Garden Consultant Promotes Native Plants to Build Biodiversity

Cutline Christina in her garden with a native Nannyberry.

Christina Rennich is a native plant and garden consultant using her expertise to help build beautiful, sustain-able gardens that contribute to biodiversity in Cavan Monaghan. Her objective is to help transform gardens into diverse hotspots for nature with plantings that attract birds, butterflies, moths and native bees. She brings more than twenty years of gardening experience to her work, as well as education in Restoration Ecology and Environmental Management at Fleming College.

Like all gardeners, she uses her own garden for experiments to see how things actually grow. She and her husband moved to the area four years ago and she is gradually converting existing gardens on their property to create more environmentally friendly versions that rely on native plants. At times the results look a bit unruly, so she has strategically planted signs in her front beds to notify neighbours that her garden’s looks are intentional, not the result of neglect. With the strategic use of native plants, she is creating gardens to foster biodiversity, inviting birds, pollinators and beneficial insects with plants which are sometimes considered weeds. Plants such as milkweed and goldenrod are magnets for many small creatures that provide benefits that are clear to the trained eye. One of her objectives is to coax gardeners to look at their gardens differently; to change their garden aesthetics from one relying on bold, exotic hybrid bloomers to see the beauty in more random, natural spaces filled with creatures that serve our environment.

This is easier said than done. Like all keen gardeners, Christina is eager to get to work in early spring and struggles with the unkempt appearance of her gardens after a long winter. She defers garden clean-up chores as long as possible, ideally until the May long weekend. This delay allows the leaf and brush debris to protect a wide array of beneficial creatures that over-winter in those unsightly drifts, including native bees, moths and caterpillars. Even when she cleans up a garden bed, she rarely removes anything. Dead leaves enrich the soil and provide mulch. Chopped up stems left on the garden surface provide food and habitat for beneficial insects and pollinators. Some tiny creatures live inside plant stems, so removing them also means removing these helpful pollinators. Emerging insects often lay dormant longer than expected, avoiding low nighttime temperatures, so delaying clean up allows them time to mature.

As a Native Plant consultant and Garden Coach, Christina offers advice, plant sourcing and delivery and will devise garden plans that will attract beneficial insects and birds. She is launching a series of free relaxing garden walk workshops to share her knowledge about native plants and their contributions to the environment. Most of them take place in Millbrook and will take about an hour to complete.
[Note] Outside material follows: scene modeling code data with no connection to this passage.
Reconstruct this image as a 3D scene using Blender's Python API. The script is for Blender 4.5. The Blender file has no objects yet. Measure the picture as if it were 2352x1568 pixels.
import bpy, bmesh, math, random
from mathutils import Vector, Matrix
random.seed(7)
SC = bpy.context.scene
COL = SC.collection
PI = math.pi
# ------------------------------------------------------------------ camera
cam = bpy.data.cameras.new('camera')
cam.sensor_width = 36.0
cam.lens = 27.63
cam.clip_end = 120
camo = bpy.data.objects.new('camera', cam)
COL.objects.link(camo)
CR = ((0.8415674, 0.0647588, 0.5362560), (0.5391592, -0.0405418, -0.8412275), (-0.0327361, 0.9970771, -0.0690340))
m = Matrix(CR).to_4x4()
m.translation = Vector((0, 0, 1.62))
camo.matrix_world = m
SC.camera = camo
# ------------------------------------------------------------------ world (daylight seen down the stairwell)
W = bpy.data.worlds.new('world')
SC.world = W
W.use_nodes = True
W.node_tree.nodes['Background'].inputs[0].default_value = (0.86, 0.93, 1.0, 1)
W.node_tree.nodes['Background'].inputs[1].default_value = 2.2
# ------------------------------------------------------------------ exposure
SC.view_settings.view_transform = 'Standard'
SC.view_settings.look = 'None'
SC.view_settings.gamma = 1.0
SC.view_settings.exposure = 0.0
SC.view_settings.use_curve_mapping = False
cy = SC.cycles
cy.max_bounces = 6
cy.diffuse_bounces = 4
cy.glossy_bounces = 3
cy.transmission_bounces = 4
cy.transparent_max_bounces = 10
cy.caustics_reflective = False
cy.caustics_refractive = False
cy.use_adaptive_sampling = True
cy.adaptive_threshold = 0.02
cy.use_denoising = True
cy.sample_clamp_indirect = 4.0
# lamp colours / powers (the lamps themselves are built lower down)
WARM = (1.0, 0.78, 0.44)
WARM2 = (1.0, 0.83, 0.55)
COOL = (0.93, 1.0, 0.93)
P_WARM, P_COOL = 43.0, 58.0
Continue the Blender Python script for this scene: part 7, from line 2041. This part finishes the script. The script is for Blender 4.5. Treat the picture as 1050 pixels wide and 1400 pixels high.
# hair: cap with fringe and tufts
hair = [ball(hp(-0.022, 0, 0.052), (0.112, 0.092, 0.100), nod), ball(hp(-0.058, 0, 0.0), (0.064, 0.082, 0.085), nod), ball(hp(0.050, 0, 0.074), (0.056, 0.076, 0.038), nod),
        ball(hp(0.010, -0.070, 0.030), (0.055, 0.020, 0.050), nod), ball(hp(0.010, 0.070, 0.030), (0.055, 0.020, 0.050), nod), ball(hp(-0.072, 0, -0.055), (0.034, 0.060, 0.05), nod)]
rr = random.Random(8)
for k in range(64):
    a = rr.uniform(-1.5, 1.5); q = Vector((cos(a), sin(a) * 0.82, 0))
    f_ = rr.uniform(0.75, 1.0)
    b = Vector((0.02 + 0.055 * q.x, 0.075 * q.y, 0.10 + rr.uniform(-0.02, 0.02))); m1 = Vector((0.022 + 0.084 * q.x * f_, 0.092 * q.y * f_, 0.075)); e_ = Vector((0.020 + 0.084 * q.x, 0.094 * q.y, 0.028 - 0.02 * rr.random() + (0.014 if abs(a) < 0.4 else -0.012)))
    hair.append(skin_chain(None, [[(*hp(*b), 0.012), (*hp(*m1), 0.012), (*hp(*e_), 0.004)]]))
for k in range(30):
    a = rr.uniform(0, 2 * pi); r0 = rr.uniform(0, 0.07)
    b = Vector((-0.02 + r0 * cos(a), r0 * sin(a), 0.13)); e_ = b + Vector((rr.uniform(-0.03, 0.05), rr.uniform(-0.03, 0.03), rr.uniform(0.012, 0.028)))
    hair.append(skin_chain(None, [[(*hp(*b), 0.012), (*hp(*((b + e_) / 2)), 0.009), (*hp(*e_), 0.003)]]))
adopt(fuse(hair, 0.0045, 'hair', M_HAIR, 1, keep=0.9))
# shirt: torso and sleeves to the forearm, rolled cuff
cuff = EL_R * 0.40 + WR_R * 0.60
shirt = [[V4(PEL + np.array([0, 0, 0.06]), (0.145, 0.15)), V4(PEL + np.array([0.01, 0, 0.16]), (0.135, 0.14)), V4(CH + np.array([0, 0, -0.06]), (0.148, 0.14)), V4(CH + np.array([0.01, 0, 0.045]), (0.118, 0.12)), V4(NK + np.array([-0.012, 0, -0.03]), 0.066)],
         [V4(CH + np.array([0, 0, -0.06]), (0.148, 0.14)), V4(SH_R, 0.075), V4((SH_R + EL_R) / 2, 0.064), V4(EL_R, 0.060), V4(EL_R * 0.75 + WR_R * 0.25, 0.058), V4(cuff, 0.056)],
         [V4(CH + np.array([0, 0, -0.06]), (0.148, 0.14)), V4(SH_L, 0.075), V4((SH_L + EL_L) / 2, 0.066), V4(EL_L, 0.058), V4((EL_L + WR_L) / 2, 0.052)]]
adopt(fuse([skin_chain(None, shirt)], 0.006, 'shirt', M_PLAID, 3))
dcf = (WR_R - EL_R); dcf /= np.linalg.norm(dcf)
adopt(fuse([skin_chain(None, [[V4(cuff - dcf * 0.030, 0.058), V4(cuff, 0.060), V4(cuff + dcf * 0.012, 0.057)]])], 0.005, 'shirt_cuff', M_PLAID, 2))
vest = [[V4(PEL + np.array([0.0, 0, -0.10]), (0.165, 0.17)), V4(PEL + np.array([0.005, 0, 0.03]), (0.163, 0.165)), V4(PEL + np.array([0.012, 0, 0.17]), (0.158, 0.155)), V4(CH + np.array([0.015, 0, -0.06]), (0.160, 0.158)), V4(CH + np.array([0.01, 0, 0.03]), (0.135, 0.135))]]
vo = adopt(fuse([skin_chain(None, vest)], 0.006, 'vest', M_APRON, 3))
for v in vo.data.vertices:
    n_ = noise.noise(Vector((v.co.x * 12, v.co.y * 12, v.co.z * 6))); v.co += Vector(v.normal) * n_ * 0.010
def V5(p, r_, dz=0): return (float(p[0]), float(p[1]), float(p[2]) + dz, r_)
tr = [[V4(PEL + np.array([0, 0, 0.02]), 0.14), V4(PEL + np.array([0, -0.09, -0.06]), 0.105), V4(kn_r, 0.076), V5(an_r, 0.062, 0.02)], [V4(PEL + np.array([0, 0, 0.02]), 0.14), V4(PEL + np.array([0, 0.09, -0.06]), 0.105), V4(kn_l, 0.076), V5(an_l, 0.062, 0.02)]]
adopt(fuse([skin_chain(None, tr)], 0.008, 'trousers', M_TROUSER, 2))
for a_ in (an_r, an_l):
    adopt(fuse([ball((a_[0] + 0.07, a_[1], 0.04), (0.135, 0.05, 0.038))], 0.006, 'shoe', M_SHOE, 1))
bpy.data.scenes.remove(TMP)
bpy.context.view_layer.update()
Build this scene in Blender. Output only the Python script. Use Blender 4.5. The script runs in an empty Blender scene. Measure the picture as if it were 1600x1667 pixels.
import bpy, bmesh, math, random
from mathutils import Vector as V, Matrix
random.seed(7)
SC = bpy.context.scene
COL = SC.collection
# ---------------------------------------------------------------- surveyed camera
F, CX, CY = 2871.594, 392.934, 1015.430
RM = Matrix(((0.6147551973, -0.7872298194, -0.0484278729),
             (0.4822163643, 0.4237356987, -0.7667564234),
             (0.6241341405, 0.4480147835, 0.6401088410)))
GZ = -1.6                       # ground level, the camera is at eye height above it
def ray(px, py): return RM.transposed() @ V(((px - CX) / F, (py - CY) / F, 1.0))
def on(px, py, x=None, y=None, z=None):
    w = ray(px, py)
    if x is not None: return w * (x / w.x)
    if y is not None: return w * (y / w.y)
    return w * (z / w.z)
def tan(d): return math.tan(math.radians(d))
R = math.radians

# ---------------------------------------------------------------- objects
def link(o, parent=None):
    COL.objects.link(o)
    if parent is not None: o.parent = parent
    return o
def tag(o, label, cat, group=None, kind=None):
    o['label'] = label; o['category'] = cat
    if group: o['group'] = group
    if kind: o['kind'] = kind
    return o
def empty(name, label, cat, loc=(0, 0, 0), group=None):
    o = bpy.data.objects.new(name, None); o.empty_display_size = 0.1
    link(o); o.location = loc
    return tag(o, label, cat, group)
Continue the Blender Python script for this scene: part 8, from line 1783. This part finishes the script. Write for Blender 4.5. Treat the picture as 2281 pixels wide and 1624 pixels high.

The first one is scheduled for May 30th at 11 am, where visitors will learn how to maintain a native plant garden, starting with spring clean up. The second workshop scheduled for July 18th at 10 am will explain how to establish a “soft landing” understory under a tree or large shrub which can provide critical shelter and habitat to support local bird populations. The third workshop occurs on August 22nd at 11 am where visitors will visit Christina’s own garden to see a prairie pocket, a hummingbird garden, a “soft landing’ understory and a woodland garden. Visitors to the last workshop will head to the Hazel Bird Nature Reserve, which is 30 minutes from Millbrook, Where they will visit a Tall Grass Prairie and Oak Savanna.